Future Tense

How to Make Social Security Last

If we’re going to live longer, we’ll need it more than ever.

Senior living in California
A pair of elderly couples take in the view in La Jolla, Calif., on March 8, 2012. To keep Social Security solvent as life spans increase, the United States should look to the sovereign wealth funds of nations from Singapore to Norway.

Photo by Mike Blake/Reuters

Social Security taxes people when they work and pays them a monthly benefit when they retire. The amount of your monthly check is driven by a formula based on how much you paid in Social Security taxes while you were working. But the total amount of money you collect from Social Security depends on both the size of your monthly check and how many years you stick around to collect it. The impact of advances in life expectancy since the 1930s on Social Security is often wildly overstated, but future improvements in health that make three-digit lifespans common could be very problematic as a matter of public finance. 

And yet while increased longevity is often cited on these grounds as a reason to cut Social Security benefits, there’s a fundamental illogic to that inference. It’s like saying high crime justifies cutbacks in police departments, or rising birthrates should lead to teacher layoffs. Different public services serve different purposes. Social Security is the public service aimed at establishing a floor of living standards for the aged. If people live longer, that will put more strain on the service, but it also underscores its central importance. Sustaining the program over the long term probably will require some cuts, but looking to a cuts-only framework for Social Security is foolish. That’s especially true because the program actually grows less and less adequate as people age.

Your initial benefit level is pegged to the average rate of wage growth since the peak of your earnings power. The idea is that Social Security should allow you to keep up with the Joneses in terms of overall national living standards.

But once you begin receiving benefits, your check is adjusted upward each year by the inflation rate. Over time, wages and living standards tend to grow faster than inflation—life gets better, in other words. Social Security does not really allow the elderly to participate in these rising living standards over long periods of time. If you begin collecting a modest-but-meaningful check at 67, by the time you reach 100 its value compared with the average family’s income will have diminished considerably. That’s why thoughtful Social Security reform approaches, like the one Christian Weller devised for the Center for American Progress in 2010, envision increasing the benefits for the very elderly.

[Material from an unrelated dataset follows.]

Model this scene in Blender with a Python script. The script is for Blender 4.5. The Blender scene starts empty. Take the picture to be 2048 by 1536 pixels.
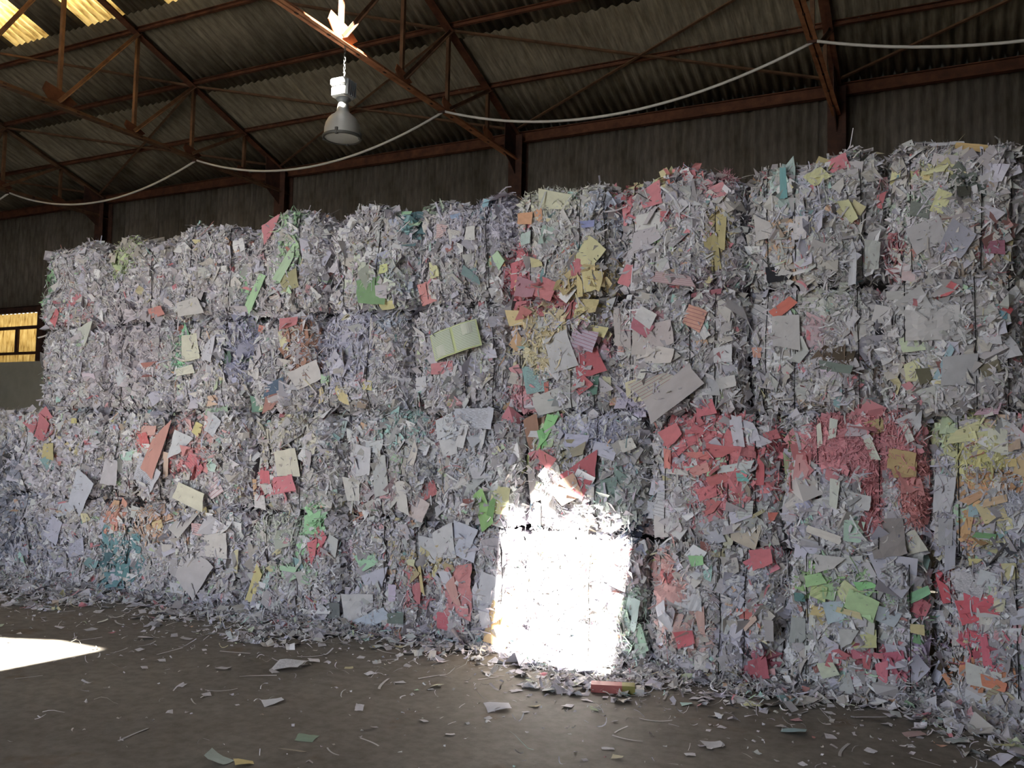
import bpy, math, random
import numpy as np
from mathutils import Vector, Matrix
from mathutils.geometry import delaunay_2d_cdt

random.seed(5)
RNG = np.random.default_rng(11)
scene = bpy.context.scene
COL = scene.collection

# ------------------------------------------------------------------ camera
F_PX, YAW, PITCH, ROLL, EYE = 1745.2, 0.4597, 0.0629, 0.0201, 1.55
_d = np.array([-math.sin(YAW) * math.cos(PITCH), math.cos(YAW) * math.cos(PITCH), math.sin(PITCH)])
_r = np.array([math.cos(YAW), math.sin(YAW), 0.0])
_u = np.cross(_r, _d)
RGT = _r * math.cos(ROLL) + _u * math.sin(ROLL)
UPV = -_r * math.sin(ROLL) + _u * math.cos(ROLL)
CAM = np.array([0.0, 0.0, EYE])
cam_data = bpy.data.cameras.new('camera')
cam_data.sensor_width = 36.0
cam_data.lens = F_PX / 2048 * 36.0
cam_data.clip_start = 0.05
cam_data.clip_end = 500
cam = bpy.data.objects.new('camera', cam_data)
COL.objects.link(cam)
cam.matrix_world = Matrix(((RGT[0], UPV[0], -_d[0], CAM[0]), (RGT[1], UPV[1], -_d[1], CAM[1]),
                           (RGT[2], UPV[2], -_d[2], CAM[2]), (0, 0, 0, 1)))
scene.camera = cam

# ------------------------------------------------------------------ world, sun, exposure
SKY_STRENGTH = 1.0
SUN_STRENGTH = 18.0
SUN_EL, SUN_AZ = math.radians(50), (0.435, -0.900)
SUN = np.array([SUN_AZ[0] * math.cos(SUN_EL), SUN_AZ[1] * math.cos(SUN_EL), math.sin(SUN_EL)])
world = bpy.data.worlds.new('sky')
scene.world = world
world.use_nodes = True
bg = world.node_tree.nodes['Background']
bg.inputs['Color'].default_value = (0.80, 0.88, 1.0, 1)
bg.inputs['Strength'].default_value = SKY_STRENGTH
sun_data = bpy.data.lights.new('sun', 'SUN')
sun_data.energy = SUN_STRENGTH
sun_data.angle = math.radians(0.6)
sun_data.color = (1.0, 0.96, 0.88)
sun = bpy.data.objects.new('sun', sun_data)
COL.objects.link(sun)
sun.rotation_euler = Vector(tuple(SUN)).to_track_quat('Z', 'Y').to_euler()
sun.location = (0, -12, 20)
# the doorway behind the camera, marked for sampling the sky through it (it adds no light of its own)
DOOR = (-7.7, -2.8, 5.9)          # x0, x1, height
FRONT_Y = -6.6
pd = bpy.data.lights.new('doorway_portal', 'AREA')
pd.shape = 'RECTANGLE'
pd.size, pd.size_y = DOOR[1] - DOOR[0], DOOR[2]
pd.cycles.is_portal = True
portal = bpy.data.objects.new('doorway_portal', pd)
COL.objects.link(portal)
portal.location = ((DOOR[0] + DOOR[1]) / 2, FRONT_Y, DOOR[2] / 2)
portal.rotation_euler = (math.radians(-90), 0, math.pi)
scene.view_settings.view_transform = 'Standard'
scene.view_settings.look = 'None'
scene.view_settings.gamma = 1.0
scene.view_settings.use_curve_mapping = False
scene.view_settings.exposure = 2.93
scene.cycles.max_bounces = 8
scene.cycles.diffuse_bounces = 6
scene.cycles.glossy_bounces = 3
scene.cycles.transmission_bounces = 4
scene.cycles.sample_clamp_indirect = 6.0

# ------------------------------------------------------------------ measured layout
D, DB = 5.94, 12.66               # face of the bale wall, back wall
HE, HC, SLOPE = 6.49, 6.06, 0.345
LBAY, XT0 = 4.904, -15.983
TRUSS_X = [XT0 + k * LBAY for k in range(-1, 5)]
NODES_Y = [12.50, 11.50, 10.30, 9.15, 7.88]
RIDGE = 3.03
XL, XR = -25.9, 8.6


def ray(px, py):
    return F_PX * _d + (px - 1024) * RGT - (py - 768) * UPV


def at_face(px, py, Y=D):
    q = ray(px, py)
    return CAM + q * (Y / q[1])


def at_floor(px, py, Z=0.0):
    q = ray(px, py)
    return CAM + q * ((Z - EYE) / q[2])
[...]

The question of course becomes how to pay for a program adequate to the scale of the country’s needs.

Taxes are part of the picture, but one important idea should come to us from a now-forgotten aspect of the debate over the Bush tax cuts. Back in 2001, you see, then-Chairman of the Federal Reserve Alan Greenspan endorsed a large cut in taxes on the grounds that the federal budget deficit was becoming too low. Right now Social Security collects more in payroll taxes than it spends in benefits, in order to anticipate the eventual retirement of the baby boomers. But that Social Security surplus is invested in federal government debt. These investments produce a Social Security Trust Fund that in effect is more of an accounting convention than an investment vehicle. Greenspan warned that unless we cut taxes to increase the deficit, we might run out of debt for the Trust Fund to buy, and it would be forced to move into other asset classes, like owning stocks and corporate bonds. That, Greenspan warned, would lead to all manner of political malfeasance in the private economy.

With more than a decade of subsequent history under our belts, this looks like excessive fear of socialism pushing the country into unsound fiscal policy. And we should be open to the opposite conclusion. It’s time to stop letting excessive fear of socialism block us from doing the sensible thing and investing Social Security funds in private assets. The spread of successful sovereign wealth funds from Persian Gulf monarchies and Singapore to Norway and even Canada shows us that it’s workable in principle. And any investment adviser would tell you that an all-Treasurys portfolio is an exceptionally risk-averse posture—one that individuals or institutions with long time horizons should avoid. As the American government aspires to last essentially forever, it ought to have a fairly aggressive investment portfolio.

The concern that such a fund’s clout would be put to bad political purposes ought to be addressed rather than simply used as a conversation-stopper. Rather than one gigantic fund, the government could create 30 smaller ones to which citizens are randomly assigned. Or the government could sponsor a discrete set of private funds run by existing investment companies and let citizens opt into the one of their choice. The name of the game is to avoid creating a single entity so enormous that it dominates the marketplace, while still taking advantage of the kind of scale enjoyed by major university endowments or small countries’ sovereign wealth funds.

Longer life spans are going to make the basic promise of Social Security both more important and more difficult to maintain. To get there, we need to break out of the old mold and put the American people’s money to work.